#### Work required:
All of the data should be output character for character, except the pictures.
━━━
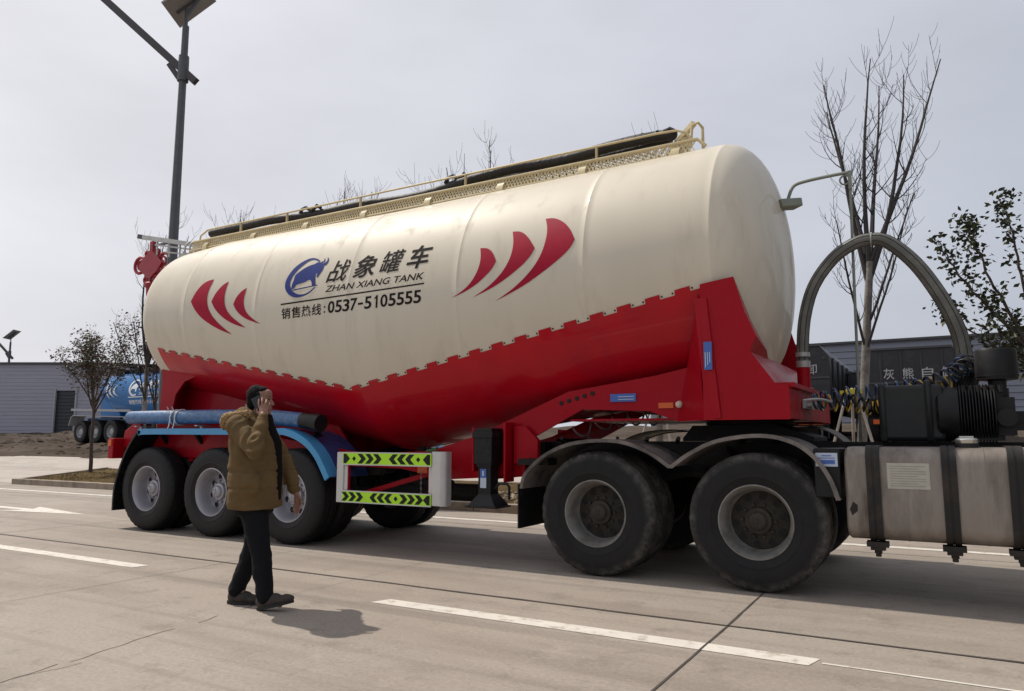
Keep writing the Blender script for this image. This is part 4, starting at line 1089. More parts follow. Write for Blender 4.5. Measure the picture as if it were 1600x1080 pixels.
# ============================================================ tractor unit (rear end; its cab is out of the picture to the right)
tr = empty('tractor_truck', (-1.0, YC, 0)); tag(tr, 'dusty black tractor truck chassis with two rear axles and a grey-brown fuel tank', 'truck')
wA = None
for x in (-2.79, -1.37):
    for y, mir in ((W, False), (2*YC-W, True)):
        if wA is None: wA = wheel(tr, x, y, (M['rubber_dusty'], M['rim_old'], M['hub_old']), 10)
        else: wheel(tr, x, y, None, 10, wA, mir)
random.seed(3)
mb = MB()
for y in (7.10, 7.94):
    mb.box(-3.7,2.4,y-.04,y+.04,.93,.945); mb.box(-3.7,2.4,y-.04,y+.04,1.19,1.205); mb.box(-3.7,2.4,y-.035,y-.02,.945,1.19)
for x in (-3.6,-2.1,-.5,.6,1.7): mb.box(x-.05,x+.05,7.12,7.92,.96,1.18)
for x in (-2.79,-1.37): mb.cyl((x,6.6,.56),(x,8.44,.56),.10); mb.lathe([(-.25,.05),(-.2,.22),(.2,.22),(.25,.05)],20,'x',(x,YC,.56))
for y in (6.98, 8.06):
    mb.tube(curve([(-3.1,y,.70),(-2.4,y,.86),(-2.08,y,.93),(-1.7,y,.86),(-1.05,y,.70)],4),.06,6)
mb.box(-.95,.9,6.55,7.06,1.03,1.06)
obj('frame', mb, M['black_matt'], tr)
mb = MB(); mb.prism([(-2.2,1.24),(-2.1,1.36),(-1.35,1.37),(-1.0,1.25),(-1.0,1.21),(-2.2,1.21)], 7.1, 7.94, 'y'); mb.lathe([(1.37,.42),(1.40,.42)],28,'z',(-1.65,YC,0))
mb.box(-3.68,-3.62,6.9,8.14,.85,1.2); mb.box(-3.63,-3.3,6.35,6.55,.98,1.04)
for k in range(8): mb.bar((-3.4+.3*k,6.9,1.2),(-3.3+.3*k,6.65,1.24),.03)
obj_each('fifth_wheel', mb, M['black_matt'], tr, gap=.02)
mgp = curve([(-3.545,.76),(-3.50,.90),(-3.30,1.075),(-3.05,1.185),(-2.78,1.225),(-2.5,1.215),(-2.25,1.13),(-2.06,1.005)],5)+curve([(-2.05,1.005),(-1.90,1.11),(-1.65,1.225),(-1.30,1.27),(-1.05,1.22),(-.88,1.10),(-.77,.93),(-.715,.765)],5)
for y, s in ((W-.03, 1), (2*YC-W+.03, -1)):
    mb = MB(); ya, yb = sorted((y, y+s*.64)); up_ = 0 if s == 1 else .11; mb.strip([(x, z+up_) for x, z in mgp], ya, yb, .012); mb.strip([(x, z+.006+up_) for x, z in mgp], *sorted((y-s*.004, y+s*.014)), .032)
    g_ = obj('mudguard', mb, M['dusty_black'], tr, ang=30)
    mb = MB(); mb.box(-3.57,-3.555,*sorted((y+s*.0, y+s*.64)),.385,.80); obj('mud_flap', mb, M['black'], g_)
    mb = MB()
    for x, z in ((-3.1,1.1),(-2.4,1.12),(-1.7,1.15),(-1.0,1.15)): mb.bar((x,y+s*.6,z),(x,7.1 if s == 1 else 7.94,1.08),.04)
    obj_each('bracket', mb, M['black_matt'], g_)
mb = MB(); mb.box(-.90,-.71,W+.02,W+.5,.78,1.16); obj('battery_box', mb, M['black'], tr, bevel=.01)
mb = MB(); mb.box(-.885,-.725,W+.012,W+.019,1.02,1.125); bx = obj('box_label', mb, M['label_pale'], tr)
mb = MB(); mb.box(-.865,-.745,W+.009,W+.0115,1.04,1.07); mb.box(-.865,-.745,W+.009,W+.0115,1.083,1.088); mb.box(-.84,-.77,W+.009,W+.0115,1.10,1.107); obj('label_print', mb, M['label_blue'], bx)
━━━
#### Solution for this task:
Keep writing the Blender script for this image. This is part 4, starting at line 1089. More parts follow. Write for Blender 4.5. Measure the picture as if it were 1600x1080 pixels.
# ============================================================ tractor unit (rear end; its cab is out of the picture to the right)
tr = empty('tractor_truck', (-1.0, YC, 0)); tag(tr, 'dusty black tractor truck chassis with two rear axles and a grey-brown fuel tank', 'truck')
wA = None
for x in (-2.79, -1.37):
    for y, mir in ((W, False), (2*YC-W, True)):
        if wA is None: wA = wheel(tr, x, y, (M['rubber_dusty'], M['rim_old'], M['hub_old']), 10)
        else: wheel(tr, x, y, None, 10, wA, mir)
random.seed(3)
mb = MB()
for y in (7.10, 7.94):
    mb.box(-3.7,2.4,y-.04,y+.04,.93,.945); mb.box(-3.7,2.4,y-.04,y+.04,1.19,1.205); mb.box(-3.7,2.4,y-.035,y-.02,.945,1.19)
for x in (-3.6,-2.1,-.5,.6,1.7): mb.box(x-.05,x+.05,7.12,7.92,.96,1.18)
for x in (-2.79,-1.37): mb.cyl((x,6.6,.56),(x,8.44,.56),.10); mb.lathe([(-.25,.05),(-.2,.22),(.2,.22),(.25,.05)],20,'x',(x,YC,.56))
for y in (6.98, 8.06):
    mb.tube(curve([(-3.1,y,.70),(-2.4,y,.86),(-2.08,y,.93),(-1.7,y,.86),(-1.05,y,.70)],4),.06,6)
mb.box(-.95,.9,6.55,7.06,1.03,1.06)
obj('frame', mb, M['black_matt'], tr)
mb = MB(); mb.prism([(-2.2,1.24),(-2.1,1.36),(-1.35,1.37),(-1.0,1.25),(-1.0,1.21),(-2.2,1.21)], 7.1, 7.94, 'y'); mb.lathe([(1.37,.42),(1.40,.42)],28,'z',(-1.65,YC,0))
mb.box(-3.68,-3.62,6.9,8.14,.85,1.2); mb.box(-3.63,-3.3,6.35,6.55,.98,1.04)
for k in range(8): mb.bar((-3.4+.3*k,6.9,1.2),(-3.3+.3*k,6.65,1.24),.03)
obj_each('fifth_wheel', mb, M['black_matt'], tr, gap=.02)
mgp = curve([(-3.545,.76),(-3.50,.90),(-3.30,1.075),(-3.05,1.185),(-2.78,1.225),(-2.5,1.215),(-2.25,1.13),(-2.06,1.005)],5)+curve([(-2.05,1.005),(-1.90,1.11),(-1.65,1.225),(-1.30,1.27),(-1.05,1.22),(-.88,1.10),(-.77,.93),(-.715,.765)],5)
for y, s in ((W-.03, 1), (2*YC-W+.03, -1)):
    mb = MB(); ya, yb = sorted((y, y+s*.64)); up_ = 0 if s == 1 else .11; mb.strip([(x, z+up_) for x, z in mgp], ya, yb, .012); mb.strip([(x, z+.006+up_) for x, z in mgp], *sorted((y-s*.004, y+s*.014)), .032)
    g_ = obj('mudguard', mb, M['dusty_black'], tr, ang=30)
    mb = MB(); mb.box(-3.57,-3.555,*sorted((y+s*.0, y+s*.64)),.385,.80); obj('mud_flap', mb, M['black'], g_)
    mb = MB()
    for x, z in ((-3.1,1.1),(-2.4,1.12),(-1.7,1.15),(-1.0,1.15)): mb.bar((x,y+s*.6,z),(x,7.1 if s == 1 else 7.94,1.08),.04)
    obj_each('bracket', mb, M['black_matt'], g_)
mb = MB(); mb.box(-.90,-.71,W+.02,W+.5,.78,1.16); obj('battery_box', mb, M['black'], tr, bevel=.01)
mb = MB(); mb.box(-.885,-.725,W+.012,W+.019,1.02,1.125); bx = obj('box_label', mb, M['label_pale'], tr)
mb = MB(); mb.box(-.865,-.745,W+.009,W+.0115,1.04,1.07); mb.box(-.865,-.745,W+.009,W+.0115,1.083,1.088); mb.box(-.84,-.77,W+.009,W+.0115,1.10,1.107); obj('label_print', mb, M['label_blue'], bx)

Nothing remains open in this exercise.